In 2013, one of JPMorgan Chase’s licensed brokers discovered the legal twilight zone one enters when attempting to challenge wrongdoing at JPMorgan Chase. Johnny Burris worked in a JPMorgan Chase branch near Phoenix, Arizona. He complained that the bank was pressuring him to sell its own proprietary mutual funds to clients rather than allowing him the independence to select the funds that he felt were in the clients’ best interests. After Burris refused to sell the in-house funds, the bank terminated his employment. The bank then had one of its own employees draft customer complaints against Burris and file them with FINRA, the self-regulator that also oversees Wall Street’s private justice system known as binding or mandatory arbitration, according to the New York Times. During the arbitration hearing, the JPMorgan employee denied drafting the claims for the customers.
The New York Times’ Nathaniel Popper wrote an article in 2015 on the perversion of justice against Burris and quoted the customers, by name, denying that they had made the complaints or had even seen the text of what they were signing against Burris.
In December 2015, the Securities and Exchange Commission appeared to validate the very complaints alleged by Burris, fining JPMorgan Chase $267 million and making it admit to wrongdoing. JPMorgan Chase paid an additional fine of $40 million to the Commodity Futures Trading Commission in a parallel action. Julie M. Riewe, Co-Chief of the SEC Enforcement Division’s Asset Management Unit, stated the following in the SEC’s announcement of the fine:
“In addition to proprietary product conflicts, JPMS [JPMorgan Securities] breached its fiduciary duty to certain clients when it did not inform them that they were being invested in a more expensive share class of proprietary mutual funds, and JPMCB [JPMorgan Chase Bank] did not disclose that it preferred third-party-managed hedge funds that made payments to a J.P. Morgan affiliate. Clients are entitled to know whether their adviser has competing interests that might cause it to render self-interested investment advice.”
JPMorgan Chase stands out from the other six mega banks that were on the panel yesterday in the following respects: Dimon is the only CEO that has remained at the helm of his firm since the financial crisis in 2008 and $43 billion in fines for serial misconduct at the bank; JPMorgan Chase is the only bank to have pleaded guilty to three criminal felony counts in the past five years; and the bank is the only Wall Street institution to have been compared to the Gambino crime family in an in-depth book by two trial attorneys. (See here.)
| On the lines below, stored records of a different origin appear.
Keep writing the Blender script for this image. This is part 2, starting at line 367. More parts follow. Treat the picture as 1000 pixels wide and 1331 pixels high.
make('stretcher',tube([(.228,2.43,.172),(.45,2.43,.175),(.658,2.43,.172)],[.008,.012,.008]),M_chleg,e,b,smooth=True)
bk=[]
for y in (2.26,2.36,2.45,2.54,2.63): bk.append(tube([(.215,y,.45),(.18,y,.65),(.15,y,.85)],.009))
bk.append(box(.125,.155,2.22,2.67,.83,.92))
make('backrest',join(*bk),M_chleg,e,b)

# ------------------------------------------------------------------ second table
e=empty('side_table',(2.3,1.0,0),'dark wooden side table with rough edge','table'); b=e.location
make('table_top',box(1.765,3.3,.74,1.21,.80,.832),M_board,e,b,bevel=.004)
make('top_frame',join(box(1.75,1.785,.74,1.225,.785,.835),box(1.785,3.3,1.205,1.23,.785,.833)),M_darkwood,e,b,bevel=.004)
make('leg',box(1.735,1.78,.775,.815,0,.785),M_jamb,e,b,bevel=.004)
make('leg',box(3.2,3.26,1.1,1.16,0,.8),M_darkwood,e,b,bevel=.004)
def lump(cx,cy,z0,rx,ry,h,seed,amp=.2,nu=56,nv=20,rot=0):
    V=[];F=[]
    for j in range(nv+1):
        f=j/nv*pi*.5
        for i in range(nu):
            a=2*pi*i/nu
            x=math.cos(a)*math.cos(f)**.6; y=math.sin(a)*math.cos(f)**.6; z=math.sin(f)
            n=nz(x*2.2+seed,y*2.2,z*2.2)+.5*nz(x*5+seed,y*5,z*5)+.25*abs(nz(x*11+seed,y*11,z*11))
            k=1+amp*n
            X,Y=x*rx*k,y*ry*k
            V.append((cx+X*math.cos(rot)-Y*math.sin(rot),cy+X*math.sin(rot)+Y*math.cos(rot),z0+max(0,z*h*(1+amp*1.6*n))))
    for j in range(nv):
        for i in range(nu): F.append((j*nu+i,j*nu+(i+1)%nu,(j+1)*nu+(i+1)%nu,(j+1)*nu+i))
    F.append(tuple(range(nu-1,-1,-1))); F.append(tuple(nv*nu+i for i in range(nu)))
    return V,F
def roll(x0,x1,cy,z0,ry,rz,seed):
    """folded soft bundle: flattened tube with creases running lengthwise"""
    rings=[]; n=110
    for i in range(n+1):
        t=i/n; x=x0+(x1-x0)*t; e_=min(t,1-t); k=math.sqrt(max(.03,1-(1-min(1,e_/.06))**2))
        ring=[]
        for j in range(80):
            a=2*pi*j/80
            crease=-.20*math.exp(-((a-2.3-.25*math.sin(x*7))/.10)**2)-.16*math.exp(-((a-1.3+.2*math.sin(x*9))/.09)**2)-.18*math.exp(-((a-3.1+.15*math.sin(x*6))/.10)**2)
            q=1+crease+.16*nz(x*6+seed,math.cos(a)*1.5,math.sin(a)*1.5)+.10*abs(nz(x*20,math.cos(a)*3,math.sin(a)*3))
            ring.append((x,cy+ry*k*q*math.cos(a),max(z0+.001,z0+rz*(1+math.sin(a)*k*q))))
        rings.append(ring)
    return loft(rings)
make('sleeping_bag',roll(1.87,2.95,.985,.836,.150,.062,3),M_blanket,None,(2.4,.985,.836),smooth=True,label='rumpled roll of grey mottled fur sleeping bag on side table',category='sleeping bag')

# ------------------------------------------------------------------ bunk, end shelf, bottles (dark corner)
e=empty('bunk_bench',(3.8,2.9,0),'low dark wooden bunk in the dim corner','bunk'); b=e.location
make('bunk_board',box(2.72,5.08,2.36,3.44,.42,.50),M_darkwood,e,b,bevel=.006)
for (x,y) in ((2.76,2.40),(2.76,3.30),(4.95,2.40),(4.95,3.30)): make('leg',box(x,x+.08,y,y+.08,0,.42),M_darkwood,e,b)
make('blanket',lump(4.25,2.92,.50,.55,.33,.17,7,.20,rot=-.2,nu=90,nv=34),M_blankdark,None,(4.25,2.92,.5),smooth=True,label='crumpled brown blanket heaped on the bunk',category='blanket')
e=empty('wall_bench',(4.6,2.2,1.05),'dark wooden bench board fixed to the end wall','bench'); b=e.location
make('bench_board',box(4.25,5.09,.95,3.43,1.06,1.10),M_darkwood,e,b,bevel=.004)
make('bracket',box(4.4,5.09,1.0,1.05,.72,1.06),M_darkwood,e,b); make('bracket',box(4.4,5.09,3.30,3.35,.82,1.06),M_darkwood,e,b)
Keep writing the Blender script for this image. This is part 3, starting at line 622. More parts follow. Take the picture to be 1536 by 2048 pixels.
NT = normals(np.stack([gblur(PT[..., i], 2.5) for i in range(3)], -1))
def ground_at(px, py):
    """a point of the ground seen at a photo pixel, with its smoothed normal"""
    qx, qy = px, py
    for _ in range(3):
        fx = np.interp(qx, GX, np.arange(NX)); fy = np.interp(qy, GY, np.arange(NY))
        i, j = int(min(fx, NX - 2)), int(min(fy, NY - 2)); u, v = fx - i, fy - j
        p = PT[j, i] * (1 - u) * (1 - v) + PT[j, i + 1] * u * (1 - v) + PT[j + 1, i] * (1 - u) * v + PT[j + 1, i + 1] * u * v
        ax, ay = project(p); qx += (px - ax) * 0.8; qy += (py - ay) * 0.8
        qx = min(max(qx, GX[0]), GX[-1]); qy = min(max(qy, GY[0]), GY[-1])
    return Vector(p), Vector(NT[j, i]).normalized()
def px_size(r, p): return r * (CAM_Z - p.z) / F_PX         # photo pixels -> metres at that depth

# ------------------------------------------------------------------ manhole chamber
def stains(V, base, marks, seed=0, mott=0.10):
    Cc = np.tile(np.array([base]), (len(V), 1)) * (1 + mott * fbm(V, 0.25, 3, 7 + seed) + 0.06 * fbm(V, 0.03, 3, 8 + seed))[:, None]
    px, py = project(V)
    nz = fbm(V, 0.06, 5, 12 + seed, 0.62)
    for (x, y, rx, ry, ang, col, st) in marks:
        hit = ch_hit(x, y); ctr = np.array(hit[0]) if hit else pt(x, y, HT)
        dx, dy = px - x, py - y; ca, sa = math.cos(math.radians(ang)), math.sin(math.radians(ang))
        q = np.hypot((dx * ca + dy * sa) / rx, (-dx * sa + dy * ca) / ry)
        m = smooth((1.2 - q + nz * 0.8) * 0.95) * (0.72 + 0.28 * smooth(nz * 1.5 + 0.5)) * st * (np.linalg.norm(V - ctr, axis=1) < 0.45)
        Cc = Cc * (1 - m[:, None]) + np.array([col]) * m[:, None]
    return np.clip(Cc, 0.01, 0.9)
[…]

Editor’s Note: The co-author of this article and Editor of Wall Street On Parade, Pam Martens, was the lead plaintiff in the Smith Barney lawsuit referenced above. She withdrew from the settlement and received no money from it. Together with the New York State and New York City chapters of the National Organization for Women, Martens called the settlement a sham and a travesty of justice for women on Wall Street.